Coger un cachito de vida, empaquetarlo en una caja con cinta, y llevárselo para casa para soltarlo cuando más convenga, si hace falta rememorar esa emoción que por unos instantes nos ha transportado a un mundo mágico.

La infancia, al menos en mí, nos acompaña toda la vida. Acostado mirando al cielo, la luz del sol cegándome los ojos a ratos por el abanico de las hojas y el murmullo del viento meciéndolas. Muchas veces ya, muchos años ha, niño acostado mirando al cielo que dejaban ver las hojas y escuchando el crepitar del aire que las mece. Descubrir el mundo por primera vez, que suerte en mí poder volver a ese punto de la infancia y volver a mirar como si fuese la primera vez, ya, a mi edad tardía. Y pensar que por muchos años que pasen, en algún momento y en algún lugar me encontraré acostado mirando al cielo y descubriendo el mundo por primera vez, por muchos años que tenga emocionarme como chico pequeño.

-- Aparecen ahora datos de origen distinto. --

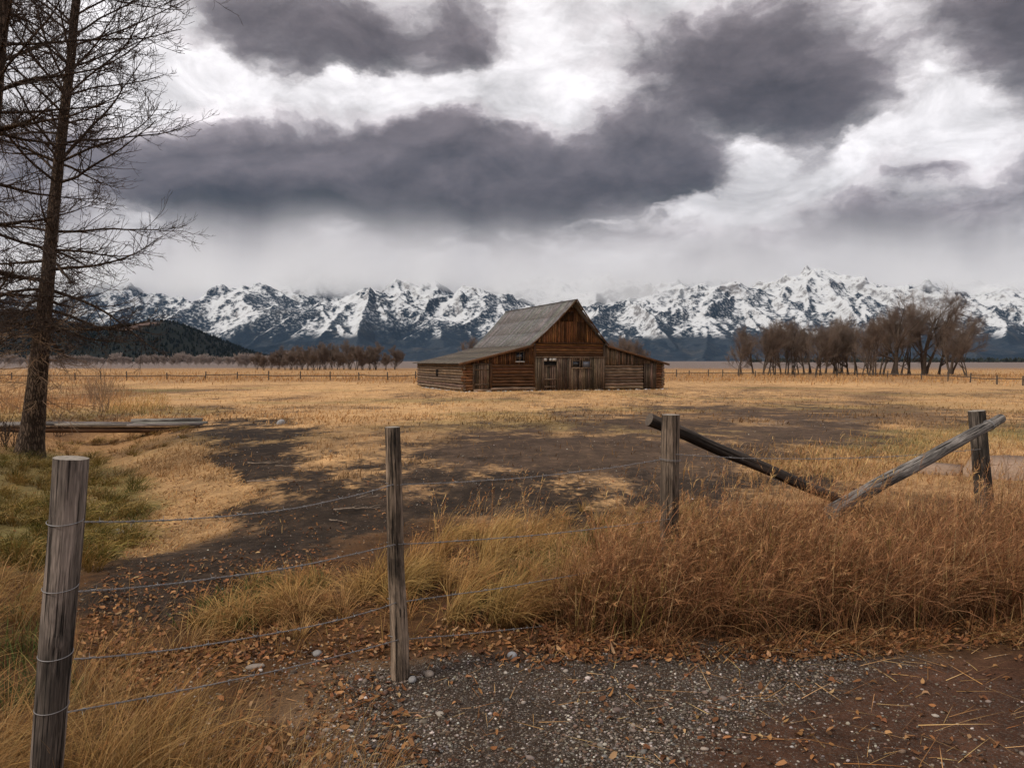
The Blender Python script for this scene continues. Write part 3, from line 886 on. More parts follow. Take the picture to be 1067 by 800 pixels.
    mb.box(.78, .93, -.17, .05, .1, 2.4, WG * .7); mb.box(2.32, 2.54, -.19, .05, .05, 2.42, WD * .55); mb.box(.8, 2.5, -.16, .02, 2.33, 2.45, WG * .6)
    mb.build('door_frame', m_z, d)
    mb = MB(); mb.box(.85, 2.45, -.32, -.12, .02, .2, WG * 1.9, .02); mb.build('door_sill', m_x, d)
    # small window high in the left lean-to
    def window(x0, x1, z0, z1, y, glass, sill=True, mull=1, label=None):
        mb = MB(); f = .06
        mb.box(x0 - f, x0, y - .05, y + .02, z0 - f, z1 + f, WG * .8); mb.box(x1, x1 + f, y - .05, y + .02, z0 - f, z1 + f, WG * .8)
        mb.box(x0, x1, y - .047, y + .02, z1, z1 + f, WG * .8); mb.box(x0, x1, y - .047, y + .02, z0 - f, z0, WG * .8)
        for i in range(mull):
            xm = lerp(x0, x1, (i + 1) / (mull + 1)); mb.box(xm - .02, xm + .02, y - .04, y + .01, z0, z1, WG * 1.3)
        w = mb.build('window', m_z, root)
        if label: w['label'] = label
        mb = MB(); mb.box(x0 + .002, x1 - .002, y - .006, y + .004, z0 + .002, z1 - .002)
        mb.build('pane', glass, w)
        if sill:
            mb = MB(); mb.box(x0 - .09, x1 + .09, y - .11, y - .052, z0 - f - .05, z0 - f + .03, (.55, .53, .5)); mb.build('sill', m_w, w)
        return w
    gm, t, b = new_mat('dark_glass', .12, .5); b.inputs['Base Color'].default_value = (.012, .013, .016, 1)
    gl, t, b = new_mat('grey_glass', .25, .5); b.inputs['Base Color'].default_value = (.11, .12, .145, 1)
    window(4.78, 5.47, 2.66, 3.42, -.07, gm, True, 1)
    # ---- centre bay
    yc = -.22
    mb = MB(); boards(mb, T1 - .05, T2 + .12, yc, lambda t: .10, lambda t: 3.0, WG * .82, .2, holes=[(7.32, 8.60, -.2, 2.62), (10.08, 10.87, 2.06, 2.70), (11.08, 11.90, 2.06, 2.70)])
    mb.box(T1 - .02, T2 + .1, yc - .065, yc - .035, 2.93, 3.05, WG * 1.15)
    mb.build('board_wall', m_z, root)
    mb = MB(); mb.box(7.3, 8.62, yc + .02, yc + .05, .1, 2.7); mb.build('door_opening_shade', m_dark, root)  # near-black sheet behind the door, the doorway's shade as colour
    mb = MB(); boards(mb, 7.36, 8.56, yc - .02, lambda t: .16, lambda t: 2.20, WG * .85, .2)
    mb.box(7.36, 8.56, yc - .085, yc - .055, .95, 1.08, WG * .9); mb.box(7.36, 8.56, yc - .085, yc - .055, .3, .42, WG * .9)
    d = mb.build('door', m_z, root)
    mb = MB(); mb.box(7.22, 7.34, yc - .1, yc + .02, .08, 2.66, WG * .7); mb.box(8.58, 8.70, yc - .1, yc + .02, .08, 2.66, WG * .7); mb.box(7.34, 8.58, yc - .09, yc + .02, 2.20, 2.27, WG * .6)
    mb.build('door_frame', m_z, d)
    for x0, x1 in ((7.36, 7.62), (7.88, 8.08), (8.16, 8.52)):
        mb = MB(); mb.box(x0, x1, yc - .065, yc - .04, 2.66 + rng.uniform(-.03, .03), 2.88, (.6, .58, .54), .008)
        mb.build('white_panel', m_w, root)
    window(10.12, 10.83, 2.12, 2.64, yc - .02, gm, False, 0, 'dark open window')
    window(11.12, 11.86, 2.12, 2.64, yc - .02, gl, False, 0, 'window with pale grey glass')
    mb = MB(); mb.box(10.0, 11.98, yc - .13, yc - .075, 1.97, 2.05, WG * 1.3); mb.build('window_ledge', m_x, root)
    mb = MB(); logs_x(mb, T1 - .1, T2 + .1, -.02, 3.04, 4.22, WD * .95, .13, .2)
    mb.build('log_wall', m_x, root)
    mb = MB()
    boards(mb, T1 + .05, T2 - .05, -.16, lambda t: 4.26, lambda t: max(4.27, roofz(t) - .03), WD * 1.35, .21)
    mb.box(T1, T2, -.26, -.18, 4.18, 4.30, WD * .5)
    gw = mb.build('gable_wall', m_z, root)
    mb = MB(); boards(mb, 9.0, 10.2, -.215, lambda t: 6.2, lambda t: 7.05, WD * .45, .3)
    boards(mb, 10.62, 11.3, -.215, lambda t: 4.5, lambda t: 6.15, WD * .9, .22)
    mb.box(10.55, 10.62, -.27, -.2, 4.4, 6.2, WD * .6); mb.box(11.3, 11.37, -.27, -.2, 4.4, 6.2, WD * .6)
    mb.build('loft_door', m_z, root)
    mb = MB(); mb.box(T1 - .16, T1 + .04, -.2, .1, .1, 4.2, WD * .55); mb.build('corner_post', m_z, root)
    mb = MB(); mb.box(T2 - .02, T2 + .16, -.21, .1, .1, 4.2, WG * .6); mb.build('corner_post', m_z, root)
    # ---- right lean-to
    mb = MB(); logs_x(mb, T2 + .14, 17.42, .03, .10, 2.30, WG * 1.25, .14)
    logs_x(mb, 18.8, T3, .03, .10, 2.34, WD * 1.2, .13, .22)
    mb.build('log_wall', m_x, root)
    mb = MB(); boards(mb, T2 + .16, T3 - .05, -.10, lambda t: 2.30, lambda t: roofz(t) - .02, WG * .85, .2)
    mb.build('board_wall', m_z, root)
    mb = MB(); boards(mb, 17.45, 18.8, -.13, lambda t: .12, lambda t: 2.42, WG * .8, .24); mb.build('door', m_z, root)
    mb = MB(); logs_y(mb, 0.0, L, T3 - .02, .10, 2.36, WG, .135, .28); mb.build('side_wall', m_y, root)
    # back walls
    mb = MB(); logs_x(mb, T0, T3, L, .1, 2.36, WG * .9, .14)
    mb.build('log_wall', m_x, root)
    mb = MB(); boards(mb, T0 + .1, T3 - .1, L + .03, lambda t: 2.3, lambda t: roofz(t) - .03, WG * .8, .25); mb.build('board_wall', m_z, root)
    # ---- roofs
    def roof(name, x0, z0, x1, z1, yf0, yf1, yb, col, w, th, a, sag=0.0, gap=.012):
        """boards laid down the slope from the ridge (x1,z1) to the eave (x0,z0); the front edge runs from yf0 at the eave to yf1 at the ridge"""
        mb = MB()
        y = min(yf0, yf1); nseg = 3
        dx, dz = x1 - x0, z1 - z0; ln = math.hypot(dx, dz); nx_, nz_ = -dz / ln, dx / ln
        if nz_ < 0: nx_, nz_ = -nx_, -nz_
        while y < yb:
            ww = w * rng.uniform(.8, 1.2); ya, yb_ = y + gap / 2, min(y + ww - gap / 2, yb)
            cc = wcol(col, a); lift = rng.uniform(0, .018)
            s0 = 0.0
            e = rng.uniform(-.05, .05)
            smax = 1.0
            if yf1 < yf0 and ya < yf0: s0 = (yf0 - ya) / (yf0 - yf1)      # hay hood: boards near the front do not reach the eave
            pts = []
            for k in range(nseg + 1):
                s = lerp(s0, smax, k / nseg)
                dip = -sag * math.sin(math.pi * s)
                xx = x0 + dx * s + (e * dx / ln if k == 0 else 0); zz = z0 + dz * s + (e * dz / ln if k == 0 else 0) + dip + lift
                pts.append((xx, zz))
            for k in range(nseg):
                (xa, za), (xb, zb2) = pts[k], pts[k + 1]
                lo = [(xa, ya, za), (xa, yb_, za), (xb, yb_, zb2), (xb, ya, zb2)]
                hi = [(p[0] + nx_ * th, p[1], p[2] + nz_ * th) for p in lo]
                mb.hexa(lo + hi, cc)
            y += ww
        return mb
    GR = np.array([.150, .140, .135])
    mb = roof('roof', T1 - .45, 4.02, c, 8.0, -.35, -1.65, L + .4, GR, .30, .05, .22, .16)
    rf = mb.build('roof', m_r, root); rf['label'] = 'steep grey plank roof over the middle bay'
    mb = roof('roof', T2 + .45, 4.02, c, 8.0, -.35, -1.65, L + .4, GR, .30, .05, .22, .16)
    mb.build('roof_slope', m_r, rf)
    mb = MB(); mb.box(c - .09, c + .09, -1.6, L + .35, 8.03, 8.09, GR * .8); mb.build('ridge_board', m_r, rf)
    # barge boards that edge the gable
    mb = MB()
    for sx, xe in ((-1, T1 - .47), (1, T2 + .47)):
        for k in range(4):
            s0, s1 = k / 4, (k + 1) / 4
            P0 = np.array([lerp(xe, c, s0), lerp(-.40, -1.70, s0), lerp(3.96, 7.95, s0) - .16 * math.sin(math.pi * s0)])
            P1 = np.array([lerp(xe, c, s1), lerp(-.40, -1.70, s1), lerp(3.96, 7.95, s1) - .16 * math.sin(math.pi * s1)])
            up = np.array([0, 0, .16]); dp = np.array([0, .05, 0])
            mb.hexa([P0, P1, P1 + dp, P0 + dp, P0 + up, P1 + up, P1 + dp + up, P0 + dp + up], WD * .5)
    mb.build('barge_board', m_r, root)
    mb = roof('roof', T0 - .55, 2.40, T1 - .1, 4.10, -.45, -.45, L + .45, np.array([.115, .095, .075]), .20, .05, .35, .08)
    r2 = mb.build('roof', m_r, root); r2['label'] = 'low brown plank roof of the left lean-to'
    mb = roof('roof', T3 + .5, 2.34, T2 + .1, 4.10, -.40, -.40, L + .45, np.array([.10, .085, .07]), .20, .05, .35, .05)
    r3 = mb.build('roof', m_r, root); r3['label'] = 'low brown plank roof of the right lean-to'
    mb = MB()
    mb.hexa([(T0 - .55, -.5, 2.24), (T1 - .3, -.5, 3.9), (T1 - .3, -.45, 3.9), (T0 - .55, -.45, 2.24), (T0 - .55, -.5, 2.46), (T1 - .3, -.5, 4.12), (T1 - .3, -.45, 4.12), (T0 - .55, -.45, 2.46)], WD * .7)
    mb.build('fascia', m_r, r2)
    mb = MB()
    mb.hexa([(T2 + .3, -.46, 3.9), (T3 + .5, -.46, 2.2), (T3 + .5, -.41, 2.2), (T2 + .3, -.41, 3.9), (T2 + .3, -.46, 4.1), (T3 + .5, -.46, 2.40), (T3 + .5, -.41, 2.40), (T2 + .3, -.41, 4.1)], WD * .6)
    mb.build('fascia', m_r, r3)
    # loose foundation stones along the foot
    mb = MB()
    for i in range(230):
        if rng.random() < .62: x, y = rng.uniform(-.3, T3 + .3), rng.uniform(-.75, -.15)
        else: x, y = rng.uniform(-.6, -.1), rng.uniform(-.3, L * .8)
        s = rng.uniform(.05, .17)
        v, q = stone_shape(s, .6)
        mb.add(v + np.array([x, y, s * .3 - .06]), None, q, wcol((.30, .28, .26), .45))
    mb.build('foundation', m_stone, root)['kind'] = 'stuff'
    return root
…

Esos momentos felices de una infancia ignorante del mundo de los adultos, de lo atroz que le rodea, que se mantienen con un recuerdo vívido, hermoso y sin mácula. Los miedos son inconscientes por que su recuerdo es duro y el olvido necesario. Cuando olvidamos no lo hacemos del todo, hundimos lo inicuo en lo más profundo del lago pensando que no nos alcanzará. Pero aquello que escondemos es parte de nosotros y vive dentro de nuestro ser. Y surge como un reflejo en el lago, borroso en agua turbia y deformado por los rizos de la superficie del agua.

Suscitado por la Sierra de Mariola, por el viento, el sol y los árboles del camping. Por la caminata que nada prometía y nos llevó a una senda hermosa, como metáfora de la vida, un andar que no sabemos a donde conduce.